EXERCISE OBJECTIVE: Using the data below, return the stretch from the line that contains "by 1659 pixels." through the line that contains "m = MB(); m.box(a", both included, exactly as it stands and nothing beyond it.

DATA FOR THE TASK:
(begin)

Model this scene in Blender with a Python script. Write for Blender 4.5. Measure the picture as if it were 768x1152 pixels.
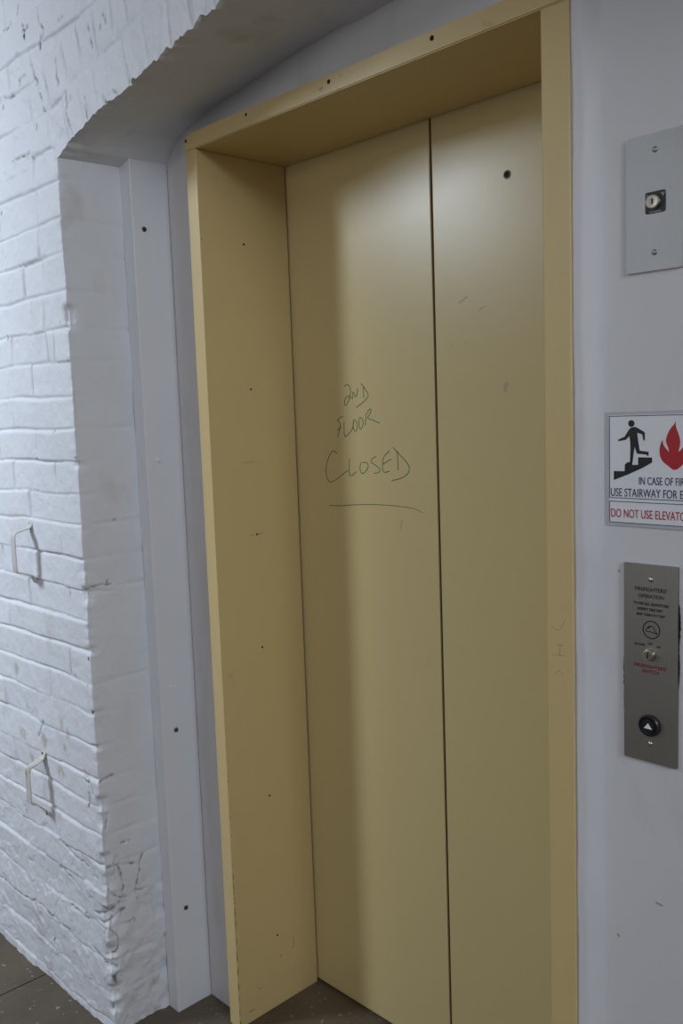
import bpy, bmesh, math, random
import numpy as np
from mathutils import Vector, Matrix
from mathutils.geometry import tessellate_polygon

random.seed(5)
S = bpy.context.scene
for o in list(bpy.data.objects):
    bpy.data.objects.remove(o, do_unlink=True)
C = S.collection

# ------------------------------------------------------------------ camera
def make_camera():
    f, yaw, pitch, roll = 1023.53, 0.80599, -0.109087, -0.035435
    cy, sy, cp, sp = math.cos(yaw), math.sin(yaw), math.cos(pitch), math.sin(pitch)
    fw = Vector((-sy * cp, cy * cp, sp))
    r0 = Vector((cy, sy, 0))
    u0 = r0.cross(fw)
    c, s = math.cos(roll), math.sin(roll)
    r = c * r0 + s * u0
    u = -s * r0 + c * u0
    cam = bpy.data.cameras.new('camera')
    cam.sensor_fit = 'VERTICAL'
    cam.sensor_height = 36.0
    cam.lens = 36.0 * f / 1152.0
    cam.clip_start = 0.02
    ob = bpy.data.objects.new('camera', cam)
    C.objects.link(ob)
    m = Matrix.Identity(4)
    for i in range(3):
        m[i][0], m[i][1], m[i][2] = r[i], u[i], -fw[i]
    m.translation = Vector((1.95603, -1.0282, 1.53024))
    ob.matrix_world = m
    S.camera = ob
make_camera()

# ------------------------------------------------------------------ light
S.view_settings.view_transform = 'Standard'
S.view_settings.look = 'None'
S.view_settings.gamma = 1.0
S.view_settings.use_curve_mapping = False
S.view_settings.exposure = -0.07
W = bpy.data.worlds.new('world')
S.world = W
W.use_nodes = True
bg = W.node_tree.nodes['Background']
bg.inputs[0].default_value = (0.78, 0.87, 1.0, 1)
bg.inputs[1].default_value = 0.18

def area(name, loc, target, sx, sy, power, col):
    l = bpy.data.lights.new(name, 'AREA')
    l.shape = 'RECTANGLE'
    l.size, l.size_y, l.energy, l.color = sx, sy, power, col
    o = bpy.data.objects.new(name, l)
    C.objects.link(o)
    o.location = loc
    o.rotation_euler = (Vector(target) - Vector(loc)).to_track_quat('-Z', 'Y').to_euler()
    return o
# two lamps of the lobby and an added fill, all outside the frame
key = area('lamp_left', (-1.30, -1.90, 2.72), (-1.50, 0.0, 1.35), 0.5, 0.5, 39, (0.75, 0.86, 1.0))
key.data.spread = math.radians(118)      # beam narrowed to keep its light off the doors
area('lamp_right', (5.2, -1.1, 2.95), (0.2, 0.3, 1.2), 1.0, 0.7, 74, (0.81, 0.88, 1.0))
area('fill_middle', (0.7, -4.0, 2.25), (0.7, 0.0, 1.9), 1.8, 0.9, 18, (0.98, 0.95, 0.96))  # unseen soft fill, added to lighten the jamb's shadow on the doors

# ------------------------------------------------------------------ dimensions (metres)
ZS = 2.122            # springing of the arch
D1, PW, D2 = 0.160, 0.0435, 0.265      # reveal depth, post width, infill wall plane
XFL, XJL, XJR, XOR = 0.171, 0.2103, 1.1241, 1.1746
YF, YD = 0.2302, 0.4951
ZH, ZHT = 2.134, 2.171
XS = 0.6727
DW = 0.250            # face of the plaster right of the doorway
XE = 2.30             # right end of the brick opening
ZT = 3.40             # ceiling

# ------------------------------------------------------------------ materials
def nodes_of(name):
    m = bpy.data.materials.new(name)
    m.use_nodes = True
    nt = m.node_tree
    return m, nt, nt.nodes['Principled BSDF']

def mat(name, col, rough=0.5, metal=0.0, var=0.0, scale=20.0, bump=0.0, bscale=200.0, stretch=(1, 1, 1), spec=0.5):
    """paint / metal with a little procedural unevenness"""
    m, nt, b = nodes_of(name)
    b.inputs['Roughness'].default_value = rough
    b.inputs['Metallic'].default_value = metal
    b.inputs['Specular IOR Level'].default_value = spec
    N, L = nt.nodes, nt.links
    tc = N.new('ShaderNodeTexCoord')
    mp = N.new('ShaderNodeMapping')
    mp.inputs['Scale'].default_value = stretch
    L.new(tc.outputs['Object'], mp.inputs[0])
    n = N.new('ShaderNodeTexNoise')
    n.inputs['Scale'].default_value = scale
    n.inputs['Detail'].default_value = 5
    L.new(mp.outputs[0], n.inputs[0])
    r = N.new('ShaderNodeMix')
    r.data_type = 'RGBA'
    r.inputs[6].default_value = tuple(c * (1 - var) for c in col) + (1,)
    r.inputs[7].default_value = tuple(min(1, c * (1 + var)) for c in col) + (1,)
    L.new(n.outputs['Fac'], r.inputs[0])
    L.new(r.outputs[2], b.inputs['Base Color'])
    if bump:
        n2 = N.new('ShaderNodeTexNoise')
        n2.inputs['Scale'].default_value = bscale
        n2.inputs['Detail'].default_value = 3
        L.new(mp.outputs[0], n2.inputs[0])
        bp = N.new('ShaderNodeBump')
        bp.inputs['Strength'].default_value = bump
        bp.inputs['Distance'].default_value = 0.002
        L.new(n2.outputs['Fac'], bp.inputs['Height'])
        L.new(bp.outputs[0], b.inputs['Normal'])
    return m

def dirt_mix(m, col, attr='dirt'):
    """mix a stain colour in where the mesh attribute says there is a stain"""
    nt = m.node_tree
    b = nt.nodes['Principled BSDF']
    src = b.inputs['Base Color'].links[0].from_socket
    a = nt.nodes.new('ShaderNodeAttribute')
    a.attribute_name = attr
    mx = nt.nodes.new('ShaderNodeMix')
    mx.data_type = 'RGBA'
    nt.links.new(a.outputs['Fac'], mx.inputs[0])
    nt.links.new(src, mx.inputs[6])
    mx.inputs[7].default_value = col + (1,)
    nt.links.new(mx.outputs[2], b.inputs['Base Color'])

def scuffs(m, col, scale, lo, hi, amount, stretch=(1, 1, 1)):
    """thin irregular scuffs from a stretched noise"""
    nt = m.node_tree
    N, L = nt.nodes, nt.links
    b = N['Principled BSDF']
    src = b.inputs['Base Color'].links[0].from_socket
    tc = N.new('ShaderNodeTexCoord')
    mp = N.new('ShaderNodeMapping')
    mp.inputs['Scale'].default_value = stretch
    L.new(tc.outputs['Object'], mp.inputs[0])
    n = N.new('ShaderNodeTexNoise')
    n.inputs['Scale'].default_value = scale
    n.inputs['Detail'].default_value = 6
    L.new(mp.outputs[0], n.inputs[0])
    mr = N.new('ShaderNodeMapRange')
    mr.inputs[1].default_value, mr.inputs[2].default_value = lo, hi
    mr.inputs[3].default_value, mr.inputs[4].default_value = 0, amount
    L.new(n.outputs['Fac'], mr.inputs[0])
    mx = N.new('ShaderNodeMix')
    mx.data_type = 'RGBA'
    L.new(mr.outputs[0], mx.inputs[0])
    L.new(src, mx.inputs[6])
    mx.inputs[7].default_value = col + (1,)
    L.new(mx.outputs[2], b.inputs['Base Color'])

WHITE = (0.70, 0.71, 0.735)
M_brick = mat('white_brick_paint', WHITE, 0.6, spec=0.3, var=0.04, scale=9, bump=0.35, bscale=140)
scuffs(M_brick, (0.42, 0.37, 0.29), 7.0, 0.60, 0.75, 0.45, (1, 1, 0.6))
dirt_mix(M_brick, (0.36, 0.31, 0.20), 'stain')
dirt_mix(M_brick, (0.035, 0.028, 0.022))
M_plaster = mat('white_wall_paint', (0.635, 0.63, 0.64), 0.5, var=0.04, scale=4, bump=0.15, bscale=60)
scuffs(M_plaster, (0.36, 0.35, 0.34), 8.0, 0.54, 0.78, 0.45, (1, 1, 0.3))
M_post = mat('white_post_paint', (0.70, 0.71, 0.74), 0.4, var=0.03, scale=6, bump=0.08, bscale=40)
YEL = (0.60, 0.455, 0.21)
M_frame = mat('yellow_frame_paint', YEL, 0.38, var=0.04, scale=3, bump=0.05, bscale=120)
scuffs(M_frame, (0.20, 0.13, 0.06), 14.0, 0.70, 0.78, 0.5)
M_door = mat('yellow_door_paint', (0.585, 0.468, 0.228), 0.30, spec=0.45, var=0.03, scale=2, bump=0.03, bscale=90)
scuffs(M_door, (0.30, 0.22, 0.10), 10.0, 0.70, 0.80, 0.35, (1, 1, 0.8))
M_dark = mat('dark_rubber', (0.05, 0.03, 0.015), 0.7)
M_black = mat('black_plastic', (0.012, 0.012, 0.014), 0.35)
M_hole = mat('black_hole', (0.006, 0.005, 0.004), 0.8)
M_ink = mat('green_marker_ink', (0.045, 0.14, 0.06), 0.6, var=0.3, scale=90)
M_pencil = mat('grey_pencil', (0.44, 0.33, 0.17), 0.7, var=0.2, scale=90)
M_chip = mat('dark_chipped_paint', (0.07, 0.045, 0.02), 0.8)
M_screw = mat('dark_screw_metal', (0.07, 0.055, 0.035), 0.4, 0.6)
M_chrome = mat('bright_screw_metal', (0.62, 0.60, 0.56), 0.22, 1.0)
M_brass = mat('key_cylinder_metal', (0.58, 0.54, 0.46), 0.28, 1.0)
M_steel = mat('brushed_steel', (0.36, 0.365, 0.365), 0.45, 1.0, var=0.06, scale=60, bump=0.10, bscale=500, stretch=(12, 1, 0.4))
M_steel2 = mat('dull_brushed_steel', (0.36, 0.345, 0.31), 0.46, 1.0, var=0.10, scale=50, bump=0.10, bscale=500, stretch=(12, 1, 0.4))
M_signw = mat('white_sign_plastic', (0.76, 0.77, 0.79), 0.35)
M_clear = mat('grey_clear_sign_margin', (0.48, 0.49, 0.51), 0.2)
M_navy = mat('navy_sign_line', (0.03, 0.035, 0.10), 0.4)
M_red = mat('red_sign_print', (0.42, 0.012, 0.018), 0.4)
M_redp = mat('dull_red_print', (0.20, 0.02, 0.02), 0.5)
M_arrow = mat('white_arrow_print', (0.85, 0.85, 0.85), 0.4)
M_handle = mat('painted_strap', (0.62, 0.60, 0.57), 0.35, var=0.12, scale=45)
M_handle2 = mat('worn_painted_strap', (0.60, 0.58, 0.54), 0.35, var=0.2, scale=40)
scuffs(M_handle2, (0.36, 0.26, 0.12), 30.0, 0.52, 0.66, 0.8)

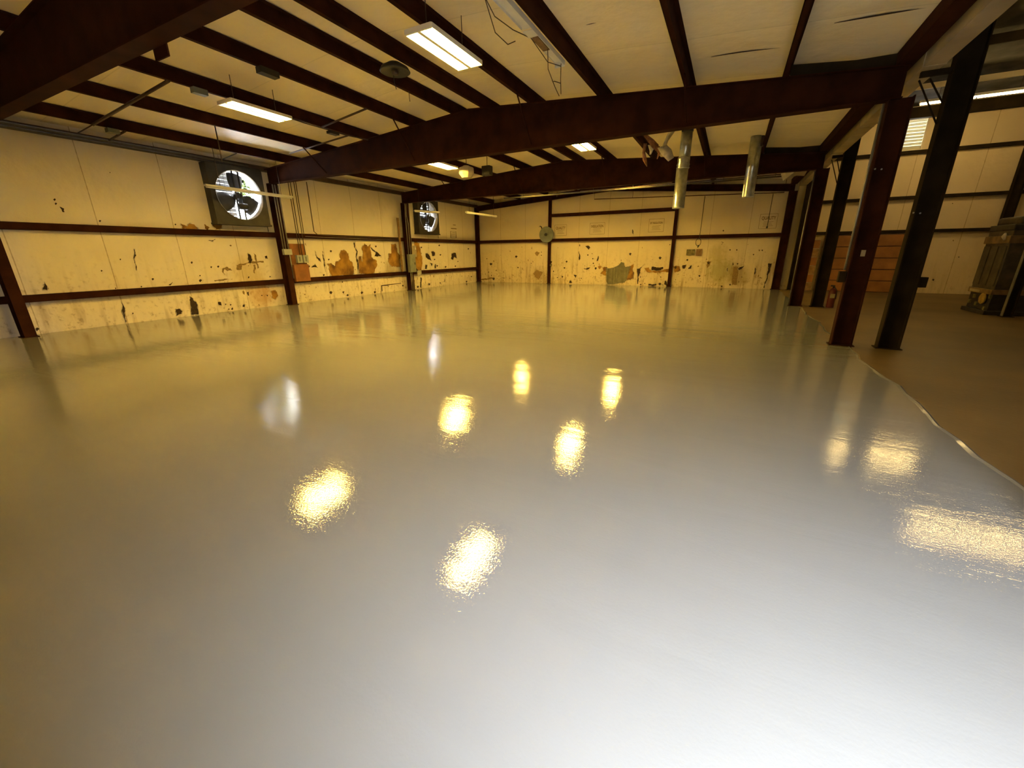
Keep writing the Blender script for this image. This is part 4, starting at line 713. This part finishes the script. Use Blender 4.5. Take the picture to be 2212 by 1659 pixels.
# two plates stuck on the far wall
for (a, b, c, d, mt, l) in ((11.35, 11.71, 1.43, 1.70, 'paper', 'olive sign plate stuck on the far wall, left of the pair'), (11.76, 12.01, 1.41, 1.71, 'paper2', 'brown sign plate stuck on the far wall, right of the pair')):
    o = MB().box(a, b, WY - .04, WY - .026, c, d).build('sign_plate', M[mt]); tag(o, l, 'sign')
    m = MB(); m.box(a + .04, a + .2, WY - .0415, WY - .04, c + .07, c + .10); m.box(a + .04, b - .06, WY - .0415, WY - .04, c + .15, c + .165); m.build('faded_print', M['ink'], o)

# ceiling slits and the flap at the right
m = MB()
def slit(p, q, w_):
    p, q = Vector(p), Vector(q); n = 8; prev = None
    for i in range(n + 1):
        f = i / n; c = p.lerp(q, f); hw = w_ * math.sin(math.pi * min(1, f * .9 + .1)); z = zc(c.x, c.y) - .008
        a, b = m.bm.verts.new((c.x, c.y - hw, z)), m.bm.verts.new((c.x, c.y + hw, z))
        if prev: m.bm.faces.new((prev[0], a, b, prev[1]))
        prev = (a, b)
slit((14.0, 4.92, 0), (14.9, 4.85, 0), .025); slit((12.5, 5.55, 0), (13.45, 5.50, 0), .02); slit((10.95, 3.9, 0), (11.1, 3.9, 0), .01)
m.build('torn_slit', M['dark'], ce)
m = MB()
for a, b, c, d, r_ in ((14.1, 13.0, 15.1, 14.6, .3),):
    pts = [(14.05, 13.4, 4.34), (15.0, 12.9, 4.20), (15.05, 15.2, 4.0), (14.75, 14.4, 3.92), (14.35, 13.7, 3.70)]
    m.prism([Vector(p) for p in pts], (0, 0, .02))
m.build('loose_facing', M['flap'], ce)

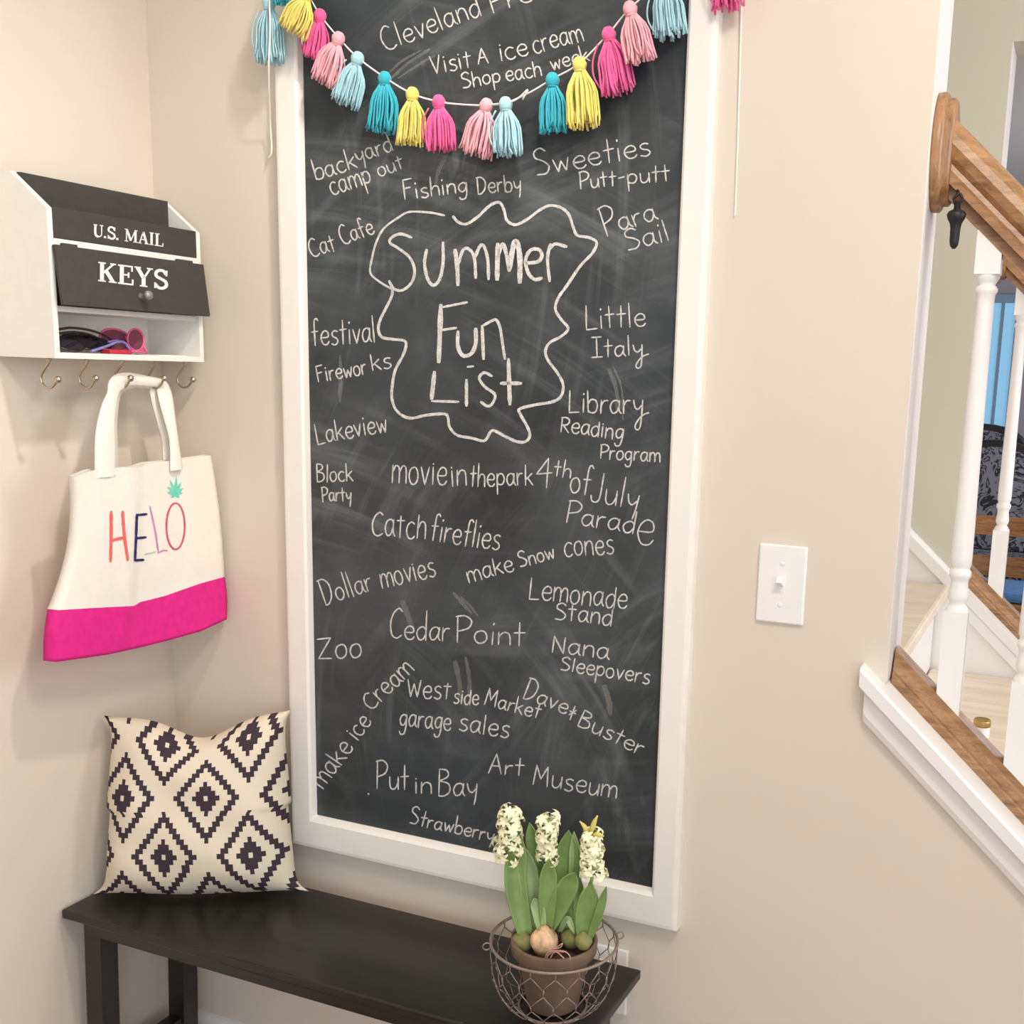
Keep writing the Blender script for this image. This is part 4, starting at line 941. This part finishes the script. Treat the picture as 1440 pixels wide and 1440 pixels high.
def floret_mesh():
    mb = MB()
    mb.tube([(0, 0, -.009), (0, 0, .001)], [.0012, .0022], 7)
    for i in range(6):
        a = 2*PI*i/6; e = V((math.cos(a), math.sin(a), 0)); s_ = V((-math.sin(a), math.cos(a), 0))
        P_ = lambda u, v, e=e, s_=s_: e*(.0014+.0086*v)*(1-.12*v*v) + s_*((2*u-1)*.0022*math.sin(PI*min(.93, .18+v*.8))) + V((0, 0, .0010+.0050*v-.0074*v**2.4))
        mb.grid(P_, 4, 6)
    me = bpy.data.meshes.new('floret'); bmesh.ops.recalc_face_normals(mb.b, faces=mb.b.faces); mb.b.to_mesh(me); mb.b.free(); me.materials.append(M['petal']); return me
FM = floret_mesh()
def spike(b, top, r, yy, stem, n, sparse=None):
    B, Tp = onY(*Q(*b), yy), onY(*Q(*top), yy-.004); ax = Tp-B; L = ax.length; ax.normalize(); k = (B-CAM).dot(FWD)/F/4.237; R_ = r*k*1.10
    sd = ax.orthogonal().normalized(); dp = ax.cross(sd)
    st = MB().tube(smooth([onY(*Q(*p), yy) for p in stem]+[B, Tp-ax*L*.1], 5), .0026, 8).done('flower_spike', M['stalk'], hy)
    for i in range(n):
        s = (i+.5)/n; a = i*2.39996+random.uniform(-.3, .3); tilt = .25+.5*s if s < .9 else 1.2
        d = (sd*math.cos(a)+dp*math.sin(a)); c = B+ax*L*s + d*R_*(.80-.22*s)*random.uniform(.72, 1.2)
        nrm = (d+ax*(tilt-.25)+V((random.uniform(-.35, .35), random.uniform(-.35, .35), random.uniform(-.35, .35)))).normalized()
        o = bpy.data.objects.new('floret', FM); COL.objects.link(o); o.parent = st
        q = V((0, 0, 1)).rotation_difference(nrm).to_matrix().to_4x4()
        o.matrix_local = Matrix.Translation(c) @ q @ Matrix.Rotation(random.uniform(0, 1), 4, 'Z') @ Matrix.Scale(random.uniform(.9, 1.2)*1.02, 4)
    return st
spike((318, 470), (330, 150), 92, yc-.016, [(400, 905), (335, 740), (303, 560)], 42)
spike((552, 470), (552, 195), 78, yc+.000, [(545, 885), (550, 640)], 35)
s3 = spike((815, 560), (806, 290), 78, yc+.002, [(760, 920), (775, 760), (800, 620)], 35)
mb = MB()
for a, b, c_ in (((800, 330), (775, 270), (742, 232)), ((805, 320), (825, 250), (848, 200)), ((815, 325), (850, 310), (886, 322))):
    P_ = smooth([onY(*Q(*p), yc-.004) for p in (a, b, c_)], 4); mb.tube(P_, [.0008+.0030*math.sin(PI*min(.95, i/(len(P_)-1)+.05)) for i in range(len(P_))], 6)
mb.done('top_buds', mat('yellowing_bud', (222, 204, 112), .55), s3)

(end)

TASK SOLUTION:
Keep writing the Blender script for this image. This is part 4, starting at line 713. This part finishes the script. Use Blender 4.5. Take the picture to be 2212 by 1659 pixels.
# two plates stuck on the far wall
for (a, b, c, d, mt, l) in ((11.35, 11.71, 1.43, 1.70, 'paper', 'olive sign plate stuck on the far wall, left of the pair'), (11.76, 12.01, 1.41, 1.71, 'paper2', 'brown sign plate stuck on the far wall, right of the pair')):
    o = MB().box(a, b, WY - .04, WY - .026, c, d).build('sign_plate', M[mt]); tag(o, l, 'sign')
    m = MB(); m.box(a + .04, a + .2, WY - .0415, WY - .04, c + .07, c + .10); m.box(a + .04, b - .06, WY - .0415, WY - .04, c + .15, c + .165); m.build('faded_print', M['ink'], o)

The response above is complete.